Sure. How it's better for the waitress: We make more money than we ever would under a flat wage, obviously. We also get rewarded proportionate to the work we do; busy, stressful weekend shifts pay more than calm weekday lunches, allowing us to tailor our work-life balance to suit our needs.
How it's better for employers: Lower labor costs are a benefit of themselves, of course, but they also allow greater flexibility in scheduling, something essential in an industry where the amount of business varies so significantly from day to day and month to month. And since the number one factor affecting tips is the subtotal of the check, servers are incentivized to sell more, driving up revenue.
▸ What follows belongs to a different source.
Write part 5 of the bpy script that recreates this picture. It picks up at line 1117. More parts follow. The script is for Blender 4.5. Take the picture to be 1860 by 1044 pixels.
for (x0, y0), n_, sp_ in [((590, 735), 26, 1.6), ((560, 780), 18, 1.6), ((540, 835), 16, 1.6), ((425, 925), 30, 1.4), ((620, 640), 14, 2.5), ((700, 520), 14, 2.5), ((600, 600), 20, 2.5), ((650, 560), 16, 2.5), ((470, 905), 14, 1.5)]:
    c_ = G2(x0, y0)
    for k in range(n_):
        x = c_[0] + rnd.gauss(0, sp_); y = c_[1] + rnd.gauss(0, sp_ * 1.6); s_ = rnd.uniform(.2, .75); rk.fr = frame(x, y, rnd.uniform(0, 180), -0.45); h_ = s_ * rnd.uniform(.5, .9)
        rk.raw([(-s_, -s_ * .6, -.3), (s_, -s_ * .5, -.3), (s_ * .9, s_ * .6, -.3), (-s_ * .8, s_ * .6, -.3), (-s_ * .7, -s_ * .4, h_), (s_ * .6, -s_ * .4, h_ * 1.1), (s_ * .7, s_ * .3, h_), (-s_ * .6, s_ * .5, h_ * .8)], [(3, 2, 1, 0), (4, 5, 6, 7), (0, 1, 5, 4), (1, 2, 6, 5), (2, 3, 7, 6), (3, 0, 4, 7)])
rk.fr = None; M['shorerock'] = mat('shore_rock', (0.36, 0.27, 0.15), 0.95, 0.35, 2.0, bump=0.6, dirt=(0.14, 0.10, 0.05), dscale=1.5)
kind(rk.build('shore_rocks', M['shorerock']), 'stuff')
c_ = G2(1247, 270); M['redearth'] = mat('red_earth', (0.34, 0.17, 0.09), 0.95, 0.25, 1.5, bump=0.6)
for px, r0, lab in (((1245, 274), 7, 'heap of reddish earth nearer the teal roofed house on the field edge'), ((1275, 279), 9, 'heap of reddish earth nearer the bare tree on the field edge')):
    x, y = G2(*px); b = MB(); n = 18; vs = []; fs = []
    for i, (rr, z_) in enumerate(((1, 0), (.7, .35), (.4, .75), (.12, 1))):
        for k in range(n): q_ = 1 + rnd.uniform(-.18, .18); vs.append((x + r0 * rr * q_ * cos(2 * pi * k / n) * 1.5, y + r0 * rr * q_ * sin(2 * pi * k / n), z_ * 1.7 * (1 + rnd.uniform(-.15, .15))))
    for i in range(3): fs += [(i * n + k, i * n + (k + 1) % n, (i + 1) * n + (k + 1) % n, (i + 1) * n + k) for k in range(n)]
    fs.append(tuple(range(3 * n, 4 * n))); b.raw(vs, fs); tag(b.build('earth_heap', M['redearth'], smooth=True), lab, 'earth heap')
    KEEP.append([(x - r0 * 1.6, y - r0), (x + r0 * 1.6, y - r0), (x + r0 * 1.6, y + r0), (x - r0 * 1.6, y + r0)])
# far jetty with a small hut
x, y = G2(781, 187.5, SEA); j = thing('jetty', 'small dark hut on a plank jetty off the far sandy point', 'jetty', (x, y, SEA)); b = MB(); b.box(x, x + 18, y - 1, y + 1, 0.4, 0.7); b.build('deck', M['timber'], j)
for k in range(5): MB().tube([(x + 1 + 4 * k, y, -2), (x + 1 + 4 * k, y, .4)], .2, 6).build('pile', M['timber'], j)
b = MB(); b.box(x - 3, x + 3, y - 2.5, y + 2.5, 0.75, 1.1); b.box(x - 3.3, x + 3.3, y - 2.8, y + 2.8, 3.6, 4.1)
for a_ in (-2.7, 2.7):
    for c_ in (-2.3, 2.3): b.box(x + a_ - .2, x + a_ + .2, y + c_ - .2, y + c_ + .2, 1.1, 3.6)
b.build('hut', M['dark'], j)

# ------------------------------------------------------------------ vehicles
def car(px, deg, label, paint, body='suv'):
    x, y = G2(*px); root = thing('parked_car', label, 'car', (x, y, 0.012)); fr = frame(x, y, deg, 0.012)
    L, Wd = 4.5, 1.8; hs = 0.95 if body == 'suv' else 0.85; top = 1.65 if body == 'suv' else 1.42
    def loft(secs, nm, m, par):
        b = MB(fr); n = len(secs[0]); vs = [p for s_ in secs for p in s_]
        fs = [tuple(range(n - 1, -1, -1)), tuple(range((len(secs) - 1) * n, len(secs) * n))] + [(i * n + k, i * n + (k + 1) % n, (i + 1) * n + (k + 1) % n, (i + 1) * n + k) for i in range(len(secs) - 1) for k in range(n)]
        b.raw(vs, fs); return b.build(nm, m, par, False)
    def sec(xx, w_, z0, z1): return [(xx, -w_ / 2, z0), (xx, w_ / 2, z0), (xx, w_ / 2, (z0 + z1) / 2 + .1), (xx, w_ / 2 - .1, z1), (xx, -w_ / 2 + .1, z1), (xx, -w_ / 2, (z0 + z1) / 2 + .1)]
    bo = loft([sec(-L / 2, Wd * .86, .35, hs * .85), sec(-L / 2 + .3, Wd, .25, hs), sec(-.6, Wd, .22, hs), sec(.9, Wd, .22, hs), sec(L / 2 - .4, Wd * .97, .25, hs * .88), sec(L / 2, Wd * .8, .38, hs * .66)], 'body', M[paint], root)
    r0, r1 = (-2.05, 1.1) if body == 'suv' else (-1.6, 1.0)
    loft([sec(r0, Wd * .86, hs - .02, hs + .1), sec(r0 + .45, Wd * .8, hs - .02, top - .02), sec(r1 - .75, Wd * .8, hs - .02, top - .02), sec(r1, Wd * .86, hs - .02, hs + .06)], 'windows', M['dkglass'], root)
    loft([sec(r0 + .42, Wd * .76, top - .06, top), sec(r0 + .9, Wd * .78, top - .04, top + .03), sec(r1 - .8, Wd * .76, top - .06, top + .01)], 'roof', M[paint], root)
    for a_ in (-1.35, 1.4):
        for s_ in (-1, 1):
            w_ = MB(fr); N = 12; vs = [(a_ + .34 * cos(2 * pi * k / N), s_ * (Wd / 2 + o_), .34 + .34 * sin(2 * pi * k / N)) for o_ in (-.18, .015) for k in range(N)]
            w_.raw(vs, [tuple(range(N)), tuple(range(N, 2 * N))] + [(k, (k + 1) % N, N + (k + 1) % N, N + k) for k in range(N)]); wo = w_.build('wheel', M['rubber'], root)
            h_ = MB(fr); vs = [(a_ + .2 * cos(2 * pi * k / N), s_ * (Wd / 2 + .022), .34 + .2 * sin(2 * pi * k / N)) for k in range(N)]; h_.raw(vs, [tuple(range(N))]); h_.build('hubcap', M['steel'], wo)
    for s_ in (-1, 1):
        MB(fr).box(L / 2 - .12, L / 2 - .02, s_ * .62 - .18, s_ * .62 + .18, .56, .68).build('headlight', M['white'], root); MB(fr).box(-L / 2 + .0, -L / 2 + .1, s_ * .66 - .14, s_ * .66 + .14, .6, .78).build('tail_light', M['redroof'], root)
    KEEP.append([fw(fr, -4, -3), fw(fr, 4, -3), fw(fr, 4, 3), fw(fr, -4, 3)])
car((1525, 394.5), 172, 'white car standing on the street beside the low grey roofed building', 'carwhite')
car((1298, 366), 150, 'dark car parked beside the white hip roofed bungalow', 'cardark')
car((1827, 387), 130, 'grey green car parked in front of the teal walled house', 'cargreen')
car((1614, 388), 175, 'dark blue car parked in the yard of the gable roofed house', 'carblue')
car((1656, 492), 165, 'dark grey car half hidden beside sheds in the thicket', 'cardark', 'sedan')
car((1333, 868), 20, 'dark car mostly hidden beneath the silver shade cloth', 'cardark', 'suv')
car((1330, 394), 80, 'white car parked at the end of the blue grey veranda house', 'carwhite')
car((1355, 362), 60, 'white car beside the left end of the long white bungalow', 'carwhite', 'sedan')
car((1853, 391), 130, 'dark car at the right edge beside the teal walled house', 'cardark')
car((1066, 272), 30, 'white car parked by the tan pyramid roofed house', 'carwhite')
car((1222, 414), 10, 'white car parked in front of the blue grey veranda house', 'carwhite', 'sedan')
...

How it's better for patons: The tipping system encourages attentiveness and better service; not so much in individual interactions (studies show that people tip what they're gonna tip, regardless of service) but rather by keeping restaurants with attentive, professional servers busy and keeping those servers in the industry. We all saw the dip in quality post-lockdown when the most talented and experienced cadre of servers left for other industries, right?
Unlike a wage system, tipping also puts more power in the hands of the consumer. As a "pay what you think is fair" system, it gives immediate recourse to patrons who feel like they didn't get their money's worth.
Why it's better for society: It allows the worker to sell her labor directly to the consumer without the capital class acting as a middleman and taking a cut. We all know that if prices were raised 20% across the board servers wouldn't see even half of that as a wage increase. The tipping system sidesteps around corporate greed by creating a direct financial transaction between consumer and producer of labor.
In short, we have this one industry that's figured out how to pay a living wage. It's not a system that was designed, it evolved over time, and it's very efficient; because if it wasn't, it would collapse on its own. Obviously as a waitress myself I'm personally invested in this system, but I also think that it's wrongheaded to take the system that, again, organically pays a living wage and tear it down because it doesn't conform to a preconceived notion of what an employment relationship should look like.
I'm not sure earning tips makes you an expert in socioeconomic dynamics of wage labor
Nor does reading Marx.
Definitely doesn't. Part of developing expertise is having your ideas challenged by another expert, working with them to flesh out your own thinking, and facing sone gatekeeping on the label "expert".
None of these things happen solely from waiting tables or reading a book!
Where does no ethical consumption fit?